The campaign to get more women involved in politics has been renewed of late, with MSPs from the Labour, SNP, Lib Dem and Green parties demanding some kind of quota system, to redress the gender imbalance in the Holyrood parliament.

Why now? It seems a strange time for Scotland’s female politicians to get exercised about the issue. Last week, nominations for the SNP leadership closed, leaving Nicola Sturgeon unchallenged. The upshot is that in under a month, when Alex Salmond steps down, Scotland will have its first female First Minister.

Scottish Labour is headed by Johann Lamont, the Conservatives’ Scottish leader is Ruth Davidson and even the Presiding Officer is a woman Tricia Marwick. This, by most parliaments’ standards, is pretty impressive on the equality front.

In stark contrast, David Cameron has struggled to find enough women to put in his Cabinet, Labour has never had a female leader nationally and the Lib Dems’ one truly powerful woman (Miriam Clegg) is not a politician.
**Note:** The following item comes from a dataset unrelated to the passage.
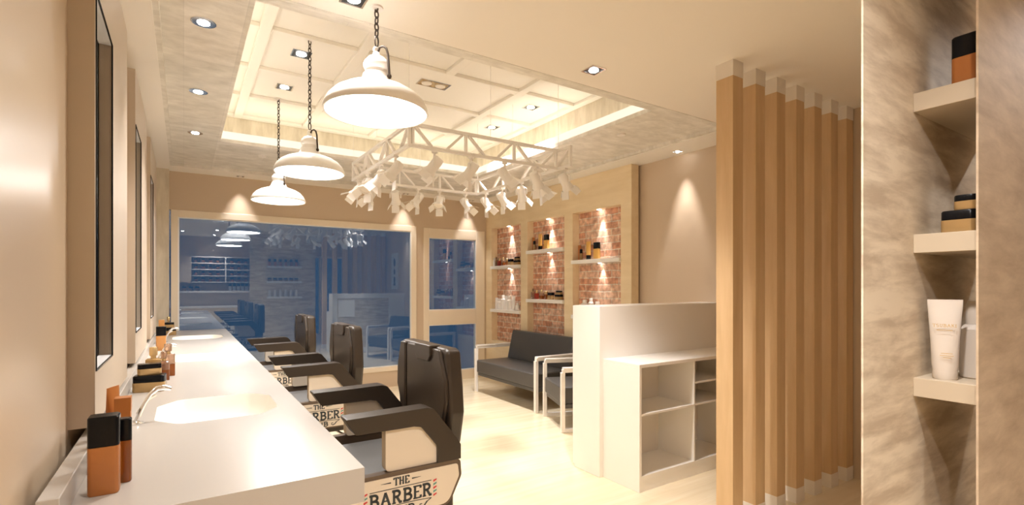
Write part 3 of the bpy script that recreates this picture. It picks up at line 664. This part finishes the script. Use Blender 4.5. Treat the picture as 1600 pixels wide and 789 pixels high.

But look at Scotland; its legislature is awash with women. By this time next month, Willie Rennie, the Scottish Lib Dem leader, will be a lonely man in a chamber dominated by its distaff side.

Scotland has long bucked the UK trend, with its Nordic-like levels of representation. In the first devolved parliament of 199, nearly 40% of members were women. This has now gone down to 35%, but that still puts Scotland in the forefront of female-friendly parliaments, ranking 22nd in the world, compared to the Commons, which is 57th and has just 20% of female MPs.

Labour and the SNP used quotas, formally and informally, in the first Scottish elections and today’s younger politicians, such as Labour’s Kezia Dugdale, are trying to engineer a 50-50 ratio; they believe more women would lead to better policies and build a better Scotland.

The idea that women’s feminising influence would make the parliament more benign, less confrontational and more consensual was one of the ideals of devolution. It was to be the dawn of the new politics.

Things didn’t quite turn out that way, as anyone who has witnessed First Minister’s Questions would testify. We have seen the likes of Wendy Alexander and Annabel Goldie leading their parties but Scottish politics did not become less adversarial.

And we don’t have to wait until Ms Sturgeon is in post to discover what a female-led parliament will really look or sound like.

One of the highlights (if you like that sort of thing) of the referendum was the scrap between Ms Sturgeon and Ms Lamont during a finger-jabbing STV debate. “Catfight” and “fishwives” among the kinder descriptions did not come close.

With a general election looming, it will be brutal business as usual. Ms Lamont’s leadership was seriously undermined in the referendum by the loss of the Labour heartlands to the SNP. Although Gordon Brown and Jim Murphy have resisted calls from (male) Labour MPs to replace her, she remains under a cloud as she tries to seize back the Labour vote from the nationalists.

Ms Sturgeon not only has to prove she is a match for her pugilistic predecessor; she also has to appease the influx of agitators in her party who want a re-run of September 18. Watching her every move from the back benches will be Mr Salmond, a permanently disgruntled figure for disaffected separatists to cling to if she fails to deliver on devo max.

Ms Davidson, meanwhile, having raised her profile by the end of the referendum, will be desperate to capitalise on No voters’ support. She wants to expand her party’s appeal to the centre right, as both Labour and the SNP lurch leftwards.

For all the women leaders, this is not the moment for compromise or cooperation; there will be no room for niceties when the sisterhood takes over.

In fact, it is the men who may come to feel marginalised by the regular spectacle of female ferociousness. It is they who may well be discouraged, by the nastiness, from furthering their political careers, or entering the game in the first place.

Perhaps the gender balance might correct itself without the need for quotas, once the claws come out.